Individual businesses, the local chamber of commerce (PCCI) and the Democratic Party (DC) are up in arms about the detrimental implications of SARS' national plan to re-engineer and the decision to downsize the Pmb office to a Service Point Centre.
This comes from what is purported to be a SARS national plan - and released to Kwa Zulu Natal chambers and the media by the Durban SARS/Customs regional office recently.
In this, it is understood that there are to be six Super Centres around the country - in Durban, Cape Town, Port Elizabeth, Bloemfontein, Gauteng East and Gauteng West. These are to be control centres or central data offices.
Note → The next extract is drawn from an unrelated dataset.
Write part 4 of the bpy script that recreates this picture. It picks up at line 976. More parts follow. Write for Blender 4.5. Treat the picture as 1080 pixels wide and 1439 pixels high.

They are to be supported by what are termed Compliance Centres (presumably tax payment offices) while smaller centres will be served by Service Point Centres, as in Pmb.
News of a secret SARS restructuring plan has been greeted with dismay by the local business community, said Andrew Layman, director of the Pmb chamber. It is expected that the local office will do little more than offer superficial service to the taxpayers.
This, according to councillor Rodger Ashe, would see plus/minus 200 staff moving office to Durban. I fear that Pietermaritzburg is being gnawed away slowly, he told the Natal Witness, but just as surely as when termites undermine a building.
And, added local customs specialist, Alan Hastings, this downsizing would seem to intend the customs staff being cut from six to one.
The level or quality of service would diminish accordingly, I feel, Hastings said. Surely reducing staff means that the level of supervision, policing and control in the region will suffer.
What will become of their inspection programmes in depots; control of customs-bonded warehouses; rebate stores; and excise-related businesses?
But Fani Zulu, media liaison manager with customs, re-iterated what he has already told FTW.
No decision has been made to close any offices.
Some of the office activities which are just administrative (like data capture) can be put into other centres, Zulu told FTW in reply to the Maritzburg complaints. Where they are face-to-face activities, they will not be closed down.
We are actually trying to arrange this interface better.
What we are asking is how do we organise so that we get economies of scale and efficiency, while minimising the effect on our employees.
But this thinking, Zulu stressed, is still only at discussion stage.
There are 14 initiatives on the table - on which we agree in principle. But all this is subject to a detailed planning procedure - and this will need the approval of the minister.
The Maritzburg reaction was people going off half-cocked, Zulu added.
Closing the office is not the option at this stage, he said. People are not waiting for the detailed planning to be done.
We are looking at offices - not to close them down - but to improve our service capacity, and strengthen the front-line activities.